I just want to write something

I’m poor at english, but i really want to improve my english level and communicate with you from all over the world, so forgive me about my poor gramma and wrong sentences.

This is the third year in my university, I work as a designer but i have not learnd design.I love design, i think it’s beautiful to creat a good picture with my own hands, the feeling is so good. This was all my thoughts about design before i have went into society.

I had my first job in April, 2015,it’s a wedding company, when i first got a real project, my brian was empty and i don’t know what to do. I really did my job badly and the distance between my school and my company was so far, it often took me 4 hours to get back and forth which really cost a lot of my energy. However, my first job makes me to realize how bad i did in my job.
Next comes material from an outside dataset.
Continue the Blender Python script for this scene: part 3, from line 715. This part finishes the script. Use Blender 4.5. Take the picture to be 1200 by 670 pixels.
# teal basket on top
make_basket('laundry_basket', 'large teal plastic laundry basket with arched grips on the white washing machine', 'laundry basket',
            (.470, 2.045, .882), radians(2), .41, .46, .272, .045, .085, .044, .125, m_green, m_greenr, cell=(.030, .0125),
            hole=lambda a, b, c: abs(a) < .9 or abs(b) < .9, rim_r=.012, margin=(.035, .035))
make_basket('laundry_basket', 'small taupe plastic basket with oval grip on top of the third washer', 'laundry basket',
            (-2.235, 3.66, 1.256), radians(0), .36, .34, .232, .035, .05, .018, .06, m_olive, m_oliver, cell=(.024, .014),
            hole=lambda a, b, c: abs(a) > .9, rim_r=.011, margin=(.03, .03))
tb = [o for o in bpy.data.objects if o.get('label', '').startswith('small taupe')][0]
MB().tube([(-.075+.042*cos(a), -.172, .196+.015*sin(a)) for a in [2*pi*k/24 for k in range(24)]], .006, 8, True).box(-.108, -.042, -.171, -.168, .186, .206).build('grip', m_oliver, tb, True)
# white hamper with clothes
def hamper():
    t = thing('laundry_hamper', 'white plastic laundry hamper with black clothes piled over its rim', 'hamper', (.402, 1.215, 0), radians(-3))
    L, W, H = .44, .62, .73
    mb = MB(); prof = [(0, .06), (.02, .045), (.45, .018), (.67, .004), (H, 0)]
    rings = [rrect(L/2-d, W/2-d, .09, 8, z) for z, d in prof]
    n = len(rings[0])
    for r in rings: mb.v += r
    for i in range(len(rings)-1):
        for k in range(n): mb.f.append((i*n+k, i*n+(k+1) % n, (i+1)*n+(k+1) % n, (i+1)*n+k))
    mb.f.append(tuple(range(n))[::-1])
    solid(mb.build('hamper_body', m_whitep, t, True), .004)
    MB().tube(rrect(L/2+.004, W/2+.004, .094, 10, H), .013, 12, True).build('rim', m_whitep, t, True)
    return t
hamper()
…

So i practise more and learn more about design,i search a lot of good designers to learn how they improve their skills. Few months later,i truly got a little improvement, just a little. And then, i got my second job, it’s an internet&advertisement company. I had got along with my new company and colleagues for entire one month.

Then i find two things during this month. Firstly, i’m still not good enough to handle a lot of designs, i really need to do plenty of “homework” to be a better person and do not waste time on watching tv. Secondly, i’m really not good at communication, i’m nearly lost my confidence to chat with my colleagues,bosses and my friends.Thirdly, i’m to lazy to try new things, such as sports or a new resturant which makes me unhealthy, even sick. I really want to change these bad habits, they make me feel uncomfortable.

I know there is a long way and a hard travel, but i will do my best. Thanks to my dear girl friend, she is always standing behind me and give me supports. I wish her to get a good job and be a better person, even without me. Maybe the time for us is getting shorter and shorter, we will graduate in the end of June, leaving school means we will be in different cities and i know our family will not allow us to be together. But i love her, with all my heart.

Thanks to read my words, i think i’m a loser in my life and there is nobody i can talk to, so i write it down, no matter it is read or not, i just want to pour it out, i have been locked so long.